Though it isn’t quite ready for the big time, Glass still has game-changing potential.

Periodically, we like to share insights from the heart of Real Art. Straight from the source, these “wiretaps” feature experts in the Real Art tribe, offering an inside look at the personalities and passions flowing through our home and pervading our work. In this piece, Real Art’s Lead Software Engineer Dustin Clinard discusses the limitations and potential of Google Glass from a developer’s perspective.

Glass was made for augmented reality.

Augmented reality will be big eventually. Glass is equipped with a 3-axis gyroscope, a 3-axis magnetometer, and can receive GPS coordinates from the MyGlass companion app. With these it can figure out the exact angle of the wearer’s viewpoint from a particular spot. So it’ll know your exact view of a location and then bring up information or images about it.

Glass will be great for networking.

Face detection will be another big thing. Eventually, my Glass will be able to take a snapshot of who I’m looking at and immediately tap into Facebook to identify the person and pull up their profile. Everyone hates forgetting people’s names or getting stuck in that awkward part of the conversation where there’s nothing to say. Glass could bring up talking points like their interests or job title. Facial recognition is really too slow right now to work seamlessly in this use case but once the technology improves, Glass will just send the server static images for processing and get back all of this information.

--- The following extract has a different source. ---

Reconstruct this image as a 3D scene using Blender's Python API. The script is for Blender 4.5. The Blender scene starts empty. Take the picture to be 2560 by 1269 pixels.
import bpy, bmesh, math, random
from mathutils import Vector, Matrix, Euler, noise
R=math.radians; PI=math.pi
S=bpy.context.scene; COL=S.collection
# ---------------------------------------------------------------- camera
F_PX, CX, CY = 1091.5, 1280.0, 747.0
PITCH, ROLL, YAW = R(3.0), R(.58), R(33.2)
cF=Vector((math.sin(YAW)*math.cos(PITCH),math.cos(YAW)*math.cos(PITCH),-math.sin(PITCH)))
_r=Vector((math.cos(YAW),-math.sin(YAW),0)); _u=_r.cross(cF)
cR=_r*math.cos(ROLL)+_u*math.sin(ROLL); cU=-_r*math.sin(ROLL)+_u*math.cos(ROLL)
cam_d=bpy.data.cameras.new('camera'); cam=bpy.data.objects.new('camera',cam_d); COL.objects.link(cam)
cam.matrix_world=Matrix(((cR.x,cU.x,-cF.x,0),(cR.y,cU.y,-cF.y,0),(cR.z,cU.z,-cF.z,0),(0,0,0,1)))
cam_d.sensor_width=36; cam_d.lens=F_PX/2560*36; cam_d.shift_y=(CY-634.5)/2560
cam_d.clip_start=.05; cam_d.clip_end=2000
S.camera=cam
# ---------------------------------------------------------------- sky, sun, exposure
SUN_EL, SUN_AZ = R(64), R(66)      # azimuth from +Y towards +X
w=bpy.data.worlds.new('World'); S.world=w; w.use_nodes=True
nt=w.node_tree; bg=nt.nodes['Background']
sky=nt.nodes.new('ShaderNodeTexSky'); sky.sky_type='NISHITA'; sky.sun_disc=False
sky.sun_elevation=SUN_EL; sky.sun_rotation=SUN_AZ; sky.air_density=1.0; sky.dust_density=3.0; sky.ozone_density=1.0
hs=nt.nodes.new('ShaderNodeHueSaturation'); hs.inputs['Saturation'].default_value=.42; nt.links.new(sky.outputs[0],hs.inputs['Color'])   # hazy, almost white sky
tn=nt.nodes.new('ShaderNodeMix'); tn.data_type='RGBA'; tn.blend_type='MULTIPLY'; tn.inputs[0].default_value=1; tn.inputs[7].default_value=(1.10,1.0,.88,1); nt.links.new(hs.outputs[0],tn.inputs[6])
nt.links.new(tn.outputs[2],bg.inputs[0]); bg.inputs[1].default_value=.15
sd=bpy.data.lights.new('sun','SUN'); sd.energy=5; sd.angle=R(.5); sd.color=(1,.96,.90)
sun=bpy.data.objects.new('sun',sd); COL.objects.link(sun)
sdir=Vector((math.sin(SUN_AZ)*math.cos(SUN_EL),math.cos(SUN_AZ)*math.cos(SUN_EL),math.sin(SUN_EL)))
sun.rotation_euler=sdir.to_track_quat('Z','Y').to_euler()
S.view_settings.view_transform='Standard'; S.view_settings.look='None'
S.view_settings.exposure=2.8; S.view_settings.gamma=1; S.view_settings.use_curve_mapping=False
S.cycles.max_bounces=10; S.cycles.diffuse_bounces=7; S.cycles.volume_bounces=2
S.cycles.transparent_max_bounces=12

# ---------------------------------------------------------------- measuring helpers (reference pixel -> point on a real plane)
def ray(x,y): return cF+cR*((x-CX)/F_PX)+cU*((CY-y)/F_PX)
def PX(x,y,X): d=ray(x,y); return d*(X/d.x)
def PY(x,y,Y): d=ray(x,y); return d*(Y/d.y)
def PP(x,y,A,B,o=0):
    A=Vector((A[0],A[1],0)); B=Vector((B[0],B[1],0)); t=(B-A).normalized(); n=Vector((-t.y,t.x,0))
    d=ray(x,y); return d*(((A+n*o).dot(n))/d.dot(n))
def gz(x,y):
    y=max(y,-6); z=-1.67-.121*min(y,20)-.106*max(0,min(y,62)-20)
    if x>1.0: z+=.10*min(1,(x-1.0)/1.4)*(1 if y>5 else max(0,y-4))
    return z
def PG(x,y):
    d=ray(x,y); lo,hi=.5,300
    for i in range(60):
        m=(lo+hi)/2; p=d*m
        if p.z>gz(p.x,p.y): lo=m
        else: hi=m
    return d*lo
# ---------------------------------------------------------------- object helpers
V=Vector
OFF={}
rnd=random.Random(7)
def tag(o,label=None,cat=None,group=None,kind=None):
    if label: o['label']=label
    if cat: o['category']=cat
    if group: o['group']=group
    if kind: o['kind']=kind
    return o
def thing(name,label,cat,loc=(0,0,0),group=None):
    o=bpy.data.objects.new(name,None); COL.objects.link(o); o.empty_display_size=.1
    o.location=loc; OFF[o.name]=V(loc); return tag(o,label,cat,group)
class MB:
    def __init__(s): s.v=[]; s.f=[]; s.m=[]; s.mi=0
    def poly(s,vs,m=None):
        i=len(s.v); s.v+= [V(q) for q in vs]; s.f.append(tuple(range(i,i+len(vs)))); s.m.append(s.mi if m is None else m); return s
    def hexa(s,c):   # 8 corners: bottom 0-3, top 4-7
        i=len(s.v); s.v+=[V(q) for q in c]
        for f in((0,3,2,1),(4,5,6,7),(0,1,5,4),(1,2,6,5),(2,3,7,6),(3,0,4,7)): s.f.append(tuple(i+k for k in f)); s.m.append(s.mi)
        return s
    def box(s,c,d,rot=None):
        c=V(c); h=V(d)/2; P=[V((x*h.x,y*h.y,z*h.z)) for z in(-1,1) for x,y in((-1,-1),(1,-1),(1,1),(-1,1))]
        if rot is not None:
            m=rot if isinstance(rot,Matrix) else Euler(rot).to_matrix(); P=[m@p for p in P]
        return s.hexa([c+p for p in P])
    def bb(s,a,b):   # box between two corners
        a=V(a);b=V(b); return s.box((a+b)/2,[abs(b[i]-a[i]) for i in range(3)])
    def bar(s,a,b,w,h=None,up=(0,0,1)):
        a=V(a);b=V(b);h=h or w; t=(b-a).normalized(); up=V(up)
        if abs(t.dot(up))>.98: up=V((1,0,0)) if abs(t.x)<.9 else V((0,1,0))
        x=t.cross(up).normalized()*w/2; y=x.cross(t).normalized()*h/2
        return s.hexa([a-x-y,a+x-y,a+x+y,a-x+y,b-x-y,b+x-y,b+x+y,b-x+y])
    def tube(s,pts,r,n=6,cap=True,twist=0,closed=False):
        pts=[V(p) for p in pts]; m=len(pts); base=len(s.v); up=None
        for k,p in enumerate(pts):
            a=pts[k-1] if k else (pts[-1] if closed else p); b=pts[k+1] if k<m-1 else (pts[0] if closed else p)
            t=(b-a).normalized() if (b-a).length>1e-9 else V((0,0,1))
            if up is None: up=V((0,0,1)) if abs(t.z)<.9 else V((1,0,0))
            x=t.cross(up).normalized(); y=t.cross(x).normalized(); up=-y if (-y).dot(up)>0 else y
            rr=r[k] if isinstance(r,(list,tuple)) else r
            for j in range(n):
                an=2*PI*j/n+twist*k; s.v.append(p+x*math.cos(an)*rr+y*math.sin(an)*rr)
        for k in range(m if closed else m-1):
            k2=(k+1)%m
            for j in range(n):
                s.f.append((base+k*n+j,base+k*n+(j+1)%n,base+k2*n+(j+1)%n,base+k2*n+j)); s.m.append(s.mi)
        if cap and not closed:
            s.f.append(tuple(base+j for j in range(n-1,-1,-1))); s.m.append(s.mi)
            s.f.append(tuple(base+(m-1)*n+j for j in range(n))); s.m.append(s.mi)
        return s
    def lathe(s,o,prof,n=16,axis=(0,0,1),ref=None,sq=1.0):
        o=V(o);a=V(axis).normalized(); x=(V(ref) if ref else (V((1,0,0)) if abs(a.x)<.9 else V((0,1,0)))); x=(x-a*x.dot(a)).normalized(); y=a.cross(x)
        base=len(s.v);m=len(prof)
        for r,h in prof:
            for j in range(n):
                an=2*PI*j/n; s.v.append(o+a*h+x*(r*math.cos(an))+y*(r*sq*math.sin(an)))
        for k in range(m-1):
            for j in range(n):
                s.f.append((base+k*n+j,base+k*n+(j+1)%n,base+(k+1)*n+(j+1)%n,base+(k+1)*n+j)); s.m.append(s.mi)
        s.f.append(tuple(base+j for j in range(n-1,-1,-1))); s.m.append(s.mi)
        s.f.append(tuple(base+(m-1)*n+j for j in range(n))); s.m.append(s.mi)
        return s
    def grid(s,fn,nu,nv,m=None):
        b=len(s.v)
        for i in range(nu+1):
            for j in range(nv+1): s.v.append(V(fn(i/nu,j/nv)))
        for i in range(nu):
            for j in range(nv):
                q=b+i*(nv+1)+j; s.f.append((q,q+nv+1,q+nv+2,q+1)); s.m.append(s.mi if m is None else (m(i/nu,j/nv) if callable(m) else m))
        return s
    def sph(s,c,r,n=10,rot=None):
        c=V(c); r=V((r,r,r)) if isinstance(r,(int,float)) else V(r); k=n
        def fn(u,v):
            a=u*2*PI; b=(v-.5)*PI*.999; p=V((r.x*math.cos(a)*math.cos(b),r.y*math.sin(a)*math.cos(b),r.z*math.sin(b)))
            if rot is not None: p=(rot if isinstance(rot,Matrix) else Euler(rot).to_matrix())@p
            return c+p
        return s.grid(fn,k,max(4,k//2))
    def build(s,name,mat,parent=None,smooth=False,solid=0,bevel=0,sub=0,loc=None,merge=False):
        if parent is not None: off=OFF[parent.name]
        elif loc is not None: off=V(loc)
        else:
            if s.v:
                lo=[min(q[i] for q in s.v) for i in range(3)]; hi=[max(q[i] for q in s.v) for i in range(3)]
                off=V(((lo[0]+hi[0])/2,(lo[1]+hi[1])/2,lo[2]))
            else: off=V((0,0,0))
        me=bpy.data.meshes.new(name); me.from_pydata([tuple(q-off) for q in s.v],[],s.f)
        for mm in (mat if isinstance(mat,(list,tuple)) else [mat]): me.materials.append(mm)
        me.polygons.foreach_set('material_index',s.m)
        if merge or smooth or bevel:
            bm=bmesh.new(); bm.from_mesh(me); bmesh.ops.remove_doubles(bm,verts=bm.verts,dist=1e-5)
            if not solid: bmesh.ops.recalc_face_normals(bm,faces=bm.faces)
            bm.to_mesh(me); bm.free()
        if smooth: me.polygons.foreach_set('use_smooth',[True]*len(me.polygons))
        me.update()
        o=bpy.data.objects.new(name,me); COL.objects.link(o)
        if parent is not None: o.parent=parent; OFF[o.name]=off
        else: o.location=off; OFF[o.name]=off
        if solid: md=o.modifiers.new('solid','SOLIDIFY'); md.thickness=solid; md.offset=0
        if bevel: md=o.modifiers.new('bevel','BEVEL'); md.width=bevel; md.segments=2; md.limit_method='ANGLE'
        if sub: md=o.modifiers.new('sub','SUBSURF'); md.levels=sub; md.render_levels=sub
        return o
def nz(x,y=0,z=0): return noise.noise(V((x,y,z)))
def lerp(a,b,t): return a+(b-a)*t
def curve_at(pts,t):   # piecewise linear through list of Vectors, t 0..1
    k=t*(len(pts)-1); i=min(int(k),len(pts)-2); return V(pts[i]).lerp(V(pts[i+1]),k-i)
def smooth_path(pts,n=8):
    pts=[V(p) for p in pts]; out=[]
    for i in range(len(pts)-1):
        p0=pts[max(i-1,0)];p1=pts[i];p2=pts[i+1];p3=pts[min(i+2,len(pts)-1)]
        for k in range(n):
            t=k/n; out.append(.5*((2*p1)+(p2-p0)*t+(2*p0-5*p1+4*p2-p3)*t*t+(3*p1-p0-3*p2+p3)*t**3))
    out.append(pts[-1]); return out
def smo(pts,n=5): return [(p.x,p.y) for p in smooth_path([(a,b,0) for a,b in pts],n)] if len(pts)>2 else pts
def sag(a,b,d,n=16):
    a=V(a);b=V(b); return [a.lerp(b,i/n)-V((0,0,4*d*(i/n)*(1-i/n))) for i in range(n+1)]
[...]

In future, Glass will just get tethered to our phones.

For developers to really leverage Glass they will have to find a way to unload processor-expensive operations to a stronger CPU. Luckily, we all have one of those in our pocket. One real possibility for upcoming Glass Developer Kits would be to build the functionality of remote method calls directly into the framework in a very similar way to the Pebble watch. In other words, Glass would send some data to a companion app on your phone, your phone would do all the heavy lifting, and then it would send back the necessary info for Glass to display. This would allow Glass to provide a very small, unique display but also leverage the power of a much larger device and the services and sensors built in to it.

Privacy will always be a major issue.

Are people always going to walk around with a camera pointed at whomever they’re talking with? That’s an awkward way of hanging out, never knowing what the other person is recording or looking at. Introducing this device at that level of human interaction is going make for some bizarre situations. Maybe if Glass becomes a tiny chip that you can clip onto the glasses you already have and no one knows you’re wearing it, then, it might work. But now, people see someone wearing Glass and they’re creeped and they walk away. Sure, Google included an indicator LED to show when it’s recording. But as with any operating system, hackers will find a way to turn it off. So people are still left constantly wondering.

Glass isn’t powerful enough yet.

The main concern from a developer’s standpoint is that Glass has to get more powerful. Android is the perfect platform for it, no qualms there. But right now Glass is still too laggy and battery-killing to process anything really cool. The technology will get there eventually. Once Glass gets to the point where its size is less noticeable and it is powerful enough, then it will be something that everybody wears. But even then, I don’t see it working at the same level as watch-like connected devices. Those wearables will take off without a hitch. Nearly everyone already wears a watch. Not everyone wears glasses or wants to wear glasses.